Easy come, easy go

October 23, 1992

The good news for Harford County Executive Eileen M. Rehrmann is that she just closed the books for the last fiscal year and the county ended up $13 million in the black. The bad news, for her, is that anyone else has to know about it.

Having a surplus is certainly preferable to running a deficit. And Harford's balance -- officials prefer to call it an "undesignated fund balance" because it sounds uglier -- is as good as gone already, because of $8.6 million in state cuts the county must absorb. The Rehrmann administration also believes it is prudent to maintain $7 million in savings, 5 percent of the budget, to preserve the county's bond rating so it can attract favorable interest rates when borrowing money.

The troublesome part for Ms. Rehrmann is that her employees haven't received cost-of-living raises for two years. News that Harford has a flow of cash won't make it easier to convince county unions that they'll have to sacrifice again for the sake of the government.

"Our teachers are burned up and burned out," says Jean Thomas, president of the Harford County Education Association. This is not a poor county, [although] they like to talk poor."

The county council president, Jeffrey D. Wilson, isn't apt to make things easier on Ms.
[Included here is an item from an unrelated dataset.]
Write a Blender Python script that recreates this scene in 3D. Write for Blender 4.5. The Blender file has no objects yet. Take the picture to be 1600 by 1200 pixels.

Rehrmann either. He stuck out his neck for the unions last winter, crowing that the county had enough money and could suffice with a smaller reserve. Last week's news will also help confirm for the governor and legislative leaders their belief that the suburbs can absorb budget blows better than can the state.

After her treasurer announced that the county's property tax revenues were already $3 million ahead of projections this fiscal year, Ms. Rehrmann questioned the accuracy of the estimate. She would come to county headquarters in sackcloth and fingerless gloves if it would help make the point that the county isn't in clover.

To her administration's credit, Harford's unplanned surplus was due to $6.5 million in savings from cuts during the year. Tax revenues actually came in $3.8 million less than anticipated. Ms. Rehrmann is also correct in stressing that the county is not out of the woods yet, and maybe more important, neither is the state.

Ms. Rehrmann's trick will be selling the severity of the situation -- and it is severe -- while interest groups hear surplus, discount the fact that the county has avoided furloughs and demand their share.